The ability for players to profit off their name, image and likeness has helped to some degree. Rather than giving the big, rich programs more of an advantage than they already have, the evidence suggests that NIL is actually spreading the talent out and keeping some players in school longer than they would have been before.

If Kentucky’s Reed Sheppard, for example, decides to play a sophomore year in college rather than enter the NBA draft, the amount of money he’ll be able to make through NIL will be a huge factor. He’d be someone with star power that college basketball can count on to draw viewers and interest throughout next season. 

Still, it's rare that any regular season college basketball game these days draws over 2 million viewers. Caitlin Clark was a powerhouse, with Iowa women’s games drawing outlier numbers that often eclipsed the top men’s matchups. Otherwise, it took a huge blueblood clash like North Carolina-Duke or Kentucky-Gonzaga to draw as many viewers as a run-of-the-mill college football matchup like Florida-Missouri, which got 2.27 million on ESPN last November. 

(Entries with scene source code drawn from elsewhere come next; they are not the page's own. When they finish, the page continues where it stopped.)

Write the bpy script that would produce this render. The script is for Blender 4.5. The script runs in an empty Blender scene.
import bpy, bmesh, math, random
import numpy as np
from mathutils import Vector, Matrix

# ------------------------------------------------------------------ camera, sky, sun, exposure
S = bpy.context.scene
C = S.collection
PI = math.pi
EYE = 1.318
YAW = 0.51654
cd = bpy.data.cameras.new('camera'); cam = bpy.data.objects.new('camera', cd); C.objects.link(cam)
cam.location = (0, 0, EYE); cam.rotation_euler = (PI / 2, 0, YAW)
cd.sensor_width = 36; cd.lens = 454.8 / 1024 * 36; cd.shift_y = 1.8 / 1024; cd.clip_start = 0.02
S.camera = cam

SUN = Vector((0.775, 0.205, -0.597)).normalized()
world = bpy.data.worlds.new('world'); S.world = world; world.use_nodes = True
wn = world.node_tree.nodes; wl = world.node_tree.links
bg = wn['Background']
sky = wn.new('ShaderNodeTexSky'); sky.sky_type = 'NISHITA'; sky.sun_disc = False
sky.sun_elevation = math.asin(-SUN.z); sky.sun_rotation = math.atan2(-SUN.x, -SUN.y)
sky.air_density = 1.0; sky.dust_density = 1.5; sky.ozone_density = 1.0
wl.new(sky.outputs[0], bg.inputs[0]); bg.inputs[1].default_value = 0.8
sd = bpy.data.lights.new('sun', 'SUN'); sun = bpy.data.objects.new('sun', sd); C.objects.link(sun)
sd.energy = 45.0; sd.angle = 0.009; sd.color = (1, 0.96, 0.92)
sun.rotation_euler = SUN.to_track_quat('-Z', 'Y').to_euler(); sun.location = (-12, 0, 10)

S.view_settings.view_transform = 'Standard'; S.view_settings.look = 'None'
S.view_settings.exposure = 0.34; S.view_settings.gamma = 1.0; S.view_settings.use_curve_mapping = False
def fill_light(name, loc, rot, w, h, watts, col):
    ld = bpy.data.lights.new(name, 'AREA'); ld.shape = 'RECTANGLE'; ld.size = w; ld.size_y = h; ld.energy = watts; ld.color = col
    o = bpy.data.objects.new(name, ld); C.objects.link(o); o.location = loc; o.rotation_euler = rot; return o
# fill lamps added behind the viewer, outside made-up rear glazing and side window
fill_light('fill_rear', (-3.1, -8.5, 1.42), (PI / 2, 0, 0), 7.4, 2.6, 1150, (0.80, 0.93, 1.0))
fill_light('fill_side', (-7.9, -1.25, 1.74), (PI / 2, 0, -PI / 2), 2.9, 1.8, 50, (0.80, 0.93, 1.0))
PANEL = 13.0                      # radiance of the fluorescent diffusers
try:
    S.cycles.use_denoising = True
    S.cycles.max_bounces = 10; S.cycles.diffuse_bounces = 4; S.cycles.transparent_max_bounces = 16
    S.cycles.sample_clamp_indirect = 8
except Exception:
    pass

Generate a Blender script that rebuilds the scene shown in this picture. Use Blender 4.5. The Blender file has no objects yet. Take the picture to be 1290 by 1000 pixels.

Put it all together and this is the current reality: The sport of college basketball writ large and the phenomenon that is the NCAA tournament are two different entities — almost two different sports. 

Are there ways to bring them closer together? Can you boost one without hurting the other? And if college basketball’s ultimate fate is that it’s a niche sport in the American landscape with one culturally dominant event that drives the entire financial model, does expanding the tournament dilute it or generate even more interest? 

These are the questions that leaders need to consider, not which conference wins or loses from expansion. If the NCAA tournament means everything to this sport, its appeal must be protected at all costs — not risked on a lark because the SEC and Big Ten want more spots to themselves.